Today, Tim Jones is considered one of Australia’s foremost contemporary artists; a number of his works reside on the walls of the country’s national galleries, and form part of numerous private collections both at home and abroad. Several of his large-scale bronze trees are to be found in public arenas including the dramatic Blasted Red Tree that welcomes visitors to the Chadstone Campus of Holmesglen Institute, Victoria.
Following spells of teaching in universities and art-schools all over Australia, he is a popular lecturer at the Centre for Adult Education, located in the bowels of Melbourne Central Library. ‘My Dad doesn’t really understand why I continue to lecture, but I enjoy having that balance in my life, along with regular trips to Melbourne, which is truly a fantastic city.’
Since arriving in Australia in his early twenties Jones has made several pilgrimages back home to visit his sister and parents.
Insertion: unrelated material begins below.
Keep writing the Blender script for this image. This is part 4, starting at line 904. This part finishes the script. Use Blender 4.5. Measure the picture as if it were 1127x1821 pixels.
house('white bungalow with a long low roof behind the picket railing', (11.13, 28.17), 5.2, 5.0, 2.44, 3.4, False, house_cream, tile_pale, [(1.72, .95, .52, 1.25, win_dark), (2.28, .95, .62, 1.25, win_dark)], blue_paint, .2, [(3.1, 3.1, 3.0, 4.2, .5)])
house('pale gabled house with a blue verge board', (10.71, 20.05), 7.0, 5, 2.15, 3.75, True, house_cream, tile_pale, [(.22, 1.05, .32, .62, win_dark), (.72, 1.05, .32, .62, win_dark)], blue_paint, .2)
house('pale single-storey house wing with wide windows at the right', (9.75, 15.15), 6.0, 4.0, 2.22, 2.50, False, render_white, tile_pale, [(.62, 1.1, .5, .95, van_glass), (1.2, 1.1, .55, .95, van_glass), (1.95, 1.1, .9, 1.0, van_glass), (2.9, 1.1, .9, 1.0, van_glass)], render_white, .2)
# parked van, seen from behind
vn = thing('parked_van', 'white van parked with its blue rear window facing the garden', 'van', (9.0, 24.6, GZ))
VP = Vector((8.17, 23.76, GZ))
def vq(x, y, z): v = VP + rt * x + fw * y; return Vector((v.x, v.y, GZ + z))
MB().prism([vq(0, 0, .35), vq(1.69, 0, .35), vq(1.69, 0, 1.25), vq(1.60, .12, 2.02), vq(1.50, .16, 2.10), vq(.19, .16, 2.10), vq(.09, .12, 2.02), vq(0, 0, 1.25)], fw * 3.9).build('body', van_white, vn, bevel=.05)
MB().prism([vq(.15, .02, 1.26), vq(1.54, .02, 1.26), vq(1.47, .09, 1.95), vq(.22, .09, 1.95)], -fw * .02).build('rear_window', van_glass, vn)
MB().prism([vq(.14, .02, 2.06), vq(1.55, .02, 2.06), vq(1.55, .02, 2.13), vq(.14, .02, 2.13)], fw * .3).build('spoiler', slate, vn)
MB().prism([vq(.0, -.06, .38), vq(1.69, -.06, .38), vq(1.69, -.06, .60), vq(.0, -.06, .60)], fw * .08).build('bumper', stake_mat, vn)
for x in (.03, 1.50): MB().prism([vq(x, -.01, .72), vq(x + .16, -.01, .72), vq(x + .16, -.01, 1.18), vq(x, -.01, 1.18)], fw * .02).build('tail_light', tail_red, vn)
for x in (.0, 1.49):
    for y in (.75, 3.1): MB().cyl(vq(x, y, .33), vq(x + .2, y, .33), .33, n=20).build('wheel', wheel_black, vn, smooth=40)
But following a painful divorce six years ago, and with two young children to provide for, the long haul trip back to Wales has been off the radar of late. But as Eli, 14, and Arabella, 10, grow older, Tim looks forward to exploring opportunities to return to Wales and exhibit his work in his homeland.
‘The last time I went back, almost seven years ago now, I travelled quite a bit, revisiting several places in Snowdonia, as well as a research trip Gregynog Hall – home of the Gregynog press – and all the way down to Laugharne. It was there that I was given a bollocking by the Lady Mayoress, who thought I was some kind of new age gypsy for parking his batted old van under the ruin’s of the Castle “illegally!”’
That surreal encounter in Laugharne inspired a series of wood engravings based on Under Milk Wood by Dylan Thomas; indeed, Jones counts the Swansea-born bard – along with another Flintshire artist, David Jones – as one of the biggest influences on his work.
Despite his dyslexia, Jones learnt to enjoy reading in his twenties and thirties by consuming everything, from Lewis Carroll to William Blake- another two figures who left a lasting impression on his dreamlike subjects, including an icon he has returned to repeatedly over the years; Blake’s Tree. Today, books themselves form a significant part of his work; quite literally, in some cases. The Yves Klein blue sculpture to be found at the foot of a striking scar tree, is an arresting image, enhanced by the narcotic aroma of chocolate lilies that grow along the wildflower path in the back garden.
A stone’s throw away, the Welsh flag with its fierce red dragon flutters in the wind above the pictures of Tim Jones’ kids on the desk in his studio. Through the window, Hanging Rock continues to exude a magnetic, force over the Welsh artist who lost his accent, broke his heart but found a new lease of life at Rock Bottom.